Germain avait démontré devant les juges que la parcelle de vigne louée à Agnès, et dont la superficie était inférieure au seuil d’application du fermage fixé dans le département, constituait une partie essentielle de la partie viticole de son exploitation, ce qui justifiait la reconnaissance d’un bail de droit commun. Et il avait produit aux débats une attestation du président de la cave coopérative démontrant que la parcelle litigieuse représentait entre 2019 et 2021 une moyenne de 25 % du chiffre d’affaires de Germain sur la partie viticole de son exploitation.
Les juges avaient été convaincus mais pour apprécier le caractère essentiel de la parcelle n’auraient-ils pas dû prendre en considération l’ensemble des terres exploitées par Germain, et non pas seulement les parcelles de même nature sur la base de l’attestation de la coopérative ?

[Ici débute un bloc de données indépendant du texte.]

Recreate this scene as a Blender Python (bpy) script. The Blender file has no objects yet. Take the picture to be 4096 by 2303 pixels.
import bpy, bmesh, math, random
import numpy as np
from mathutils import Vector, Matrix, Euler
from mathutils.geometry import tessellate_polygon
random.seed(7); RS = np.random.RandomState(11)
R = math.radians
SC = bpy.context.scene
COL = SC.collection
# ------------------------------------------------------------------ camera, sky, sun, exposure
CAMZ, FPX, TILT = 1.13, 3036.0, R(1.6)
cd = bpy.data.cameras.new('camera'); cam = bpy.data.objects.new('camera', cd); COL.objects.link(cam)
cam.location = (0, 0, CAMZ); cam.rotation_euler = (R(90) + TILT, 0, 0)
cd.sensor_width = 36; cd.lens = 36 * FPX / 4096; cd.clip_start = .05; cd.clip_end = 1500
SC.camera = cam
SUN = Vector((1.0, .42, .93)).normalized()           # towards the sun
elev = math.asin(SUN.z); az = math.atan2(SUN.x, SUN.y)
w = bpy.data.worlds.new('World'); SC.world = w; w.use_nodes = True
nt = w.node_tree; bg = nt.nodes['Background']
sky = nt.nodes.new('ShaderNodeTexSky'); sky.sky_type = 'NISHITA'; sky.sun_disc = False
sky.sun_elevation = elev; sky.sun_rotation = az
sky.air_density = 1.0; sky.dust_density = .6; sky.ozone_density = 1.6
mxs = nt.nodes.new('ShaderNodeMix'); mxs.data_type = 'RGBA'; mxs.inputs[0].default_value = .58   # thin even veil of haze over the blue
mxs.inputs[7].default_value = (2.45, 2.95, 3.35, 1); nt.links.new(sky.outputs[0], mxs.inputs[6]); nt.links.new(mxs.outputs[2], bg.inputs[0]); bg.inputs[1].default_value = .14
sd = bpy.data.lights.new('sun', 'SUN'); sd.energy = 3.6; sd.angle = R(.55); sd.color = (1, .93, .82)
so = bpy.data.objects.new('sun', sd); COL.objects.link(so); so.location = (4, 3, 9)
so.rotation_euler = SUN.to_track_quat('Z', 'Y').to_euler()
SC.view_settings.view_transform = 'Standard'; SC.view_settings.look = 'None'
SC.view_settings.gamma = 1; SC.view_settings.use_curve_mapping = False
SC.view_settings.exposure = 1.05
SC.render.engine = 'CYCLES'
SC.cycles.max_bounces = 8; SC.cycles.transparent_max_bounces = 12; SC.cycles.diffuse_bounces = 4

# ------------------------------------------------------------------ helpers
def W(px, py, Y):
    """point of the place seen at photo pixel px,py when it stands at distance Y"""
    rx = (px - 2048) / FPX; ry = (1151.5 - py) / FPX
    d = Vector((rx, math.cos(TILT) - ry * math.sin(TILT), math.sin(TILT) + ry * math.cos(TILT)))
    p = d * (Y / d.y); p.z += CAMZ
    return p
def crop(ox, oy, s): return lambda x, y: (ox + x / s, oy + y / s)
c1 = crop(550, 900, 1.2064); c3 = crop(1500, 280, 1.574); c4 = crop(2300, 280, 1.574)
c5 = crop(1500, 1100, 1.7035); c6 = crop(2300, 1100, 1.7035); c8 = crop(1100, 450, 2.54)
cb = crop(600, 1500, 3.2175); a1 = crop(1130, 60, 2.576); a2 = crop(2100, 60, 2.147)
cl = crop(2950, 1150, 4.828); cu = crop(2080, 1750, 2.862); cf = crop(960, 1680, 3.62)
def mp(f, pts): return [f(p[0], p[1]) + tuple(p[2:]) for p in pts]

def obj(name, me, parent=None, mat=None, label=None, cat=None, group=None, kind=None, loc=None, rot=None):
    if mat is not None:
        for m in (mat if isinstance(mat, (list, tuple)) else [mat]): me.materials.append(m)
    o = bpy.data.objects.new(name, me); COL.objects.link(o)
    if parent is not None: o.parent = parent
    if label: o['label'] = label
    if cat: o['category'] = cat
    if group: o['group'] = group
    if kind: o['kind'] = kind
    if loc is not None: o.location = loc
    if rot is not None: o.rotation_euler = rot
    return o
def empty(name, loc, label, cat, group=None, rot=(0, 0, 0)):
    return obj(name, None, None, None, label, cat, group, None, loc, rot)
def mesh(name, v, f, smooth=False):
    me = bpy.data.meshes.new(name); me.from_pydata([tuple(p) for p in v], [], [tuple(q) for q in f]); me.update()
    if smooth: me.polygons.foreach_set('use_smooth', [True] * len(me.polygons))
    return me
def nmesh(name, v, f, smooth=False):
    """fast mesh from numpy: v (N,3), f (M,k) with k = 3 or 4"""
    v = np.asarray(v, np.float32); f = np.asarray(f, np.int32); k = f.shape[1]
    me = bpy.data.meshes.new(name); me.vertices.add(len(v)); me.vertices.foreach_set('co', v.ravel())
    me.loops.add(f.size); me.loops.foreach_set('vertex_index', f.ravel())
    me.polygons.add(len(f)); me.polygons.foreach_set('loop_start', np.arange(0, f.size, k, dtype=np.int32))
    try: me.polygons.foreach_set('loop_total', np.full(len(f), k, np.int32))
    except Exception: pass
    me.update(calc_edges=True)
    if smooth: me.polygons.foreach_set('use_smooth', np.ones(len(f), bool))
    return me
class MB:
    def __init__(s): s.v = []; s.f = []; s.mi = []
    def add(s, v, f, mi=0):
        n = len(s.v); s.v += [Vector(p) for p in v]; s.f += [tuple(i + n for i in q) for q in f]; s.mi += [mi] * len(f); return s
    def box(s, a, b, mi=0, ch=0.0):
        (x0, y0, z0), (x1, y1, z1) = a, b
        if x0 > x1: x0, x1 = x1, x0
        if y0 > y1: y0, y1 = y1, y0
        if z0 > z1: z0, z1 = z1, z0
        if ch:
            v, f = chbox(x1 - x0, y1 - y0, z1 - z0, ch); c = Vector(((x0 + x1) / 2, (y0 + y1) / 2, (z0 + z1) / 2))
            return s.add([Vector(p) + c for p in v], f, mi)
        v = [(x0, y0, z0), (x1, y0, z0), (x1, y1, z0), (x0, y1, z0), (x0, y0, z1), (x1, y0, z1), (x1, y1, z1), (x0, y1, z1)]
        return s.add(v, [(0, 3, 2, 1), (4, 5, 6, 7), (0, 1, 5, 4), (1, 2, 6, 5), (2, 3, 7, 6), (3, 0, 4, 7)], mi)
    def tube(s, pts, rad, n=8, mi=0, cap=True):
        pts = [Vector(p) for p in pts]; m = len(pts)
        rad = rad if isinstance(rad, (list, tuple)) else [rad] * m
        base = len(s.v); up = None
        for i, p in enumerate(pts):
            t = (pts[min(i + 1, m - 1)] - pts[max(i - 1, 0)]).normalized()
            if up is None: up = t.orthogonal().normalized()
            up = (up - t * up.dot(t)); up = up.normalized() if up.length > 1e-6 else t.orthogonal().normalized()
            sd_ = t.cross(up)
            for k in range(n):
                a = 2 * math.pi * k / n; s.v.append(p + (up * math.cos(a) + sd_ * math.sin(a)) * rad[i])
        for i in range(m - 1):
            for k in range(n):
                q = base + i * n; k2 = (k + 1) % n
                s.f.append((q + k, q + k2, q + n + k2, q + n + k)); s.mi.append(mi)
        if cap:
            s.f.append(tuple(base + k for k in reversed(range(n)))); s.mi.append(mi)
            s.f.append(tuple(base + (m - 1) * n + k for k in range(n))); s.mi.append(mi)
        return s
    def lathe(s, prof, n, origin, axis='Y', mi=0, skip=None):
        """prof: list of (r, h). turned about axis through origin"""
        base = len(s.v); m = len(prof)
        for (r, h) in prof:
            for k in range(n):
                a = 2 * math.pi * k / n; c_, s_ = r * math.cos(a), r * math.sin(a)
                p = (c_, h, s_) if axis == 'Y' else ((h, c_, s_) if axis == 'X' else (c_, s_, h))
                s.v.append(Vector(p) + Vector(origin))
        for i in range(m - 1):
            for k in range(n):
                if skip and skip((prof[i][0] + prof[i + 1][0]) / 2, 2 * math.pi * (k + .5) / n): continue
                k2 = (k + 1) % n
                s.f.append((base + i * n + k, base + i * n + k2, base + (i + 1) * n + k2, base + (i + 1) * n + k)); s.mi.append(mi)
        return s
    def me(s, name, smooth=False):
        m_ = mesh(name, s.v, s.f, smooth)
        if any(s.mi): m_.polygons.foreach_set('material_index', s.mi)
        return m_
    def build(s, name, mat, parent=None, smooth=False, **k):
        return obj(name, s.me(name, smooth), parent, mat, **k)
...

La haute juridiction a censuré la décision des juges d’appel. En se déterminant comme ils l’avaient fait, les juges s’étaient fondés sur des éléments impropres à établir si à la date de la conclusion du bail, la parcelle litigieuse constituait une partie essentielle de l’exploitation de Germain, prise dans son ensemble, c’est-à-dire en tenant compte non seulement des terres en nature de vigne mais également de celles en nature de production d’arbres fruitiers.
L’épilogue
Germain ne pourra donc pas revendiquer l’existence d’un bail soumis au statut du fermage sur la parcelle de vigne. Cette dernière pourra la reprendre pour la mettre en vente sans que ce dernier puisse s’y opposer, car le droit de préemption ne concerne que les baux soumis au statut.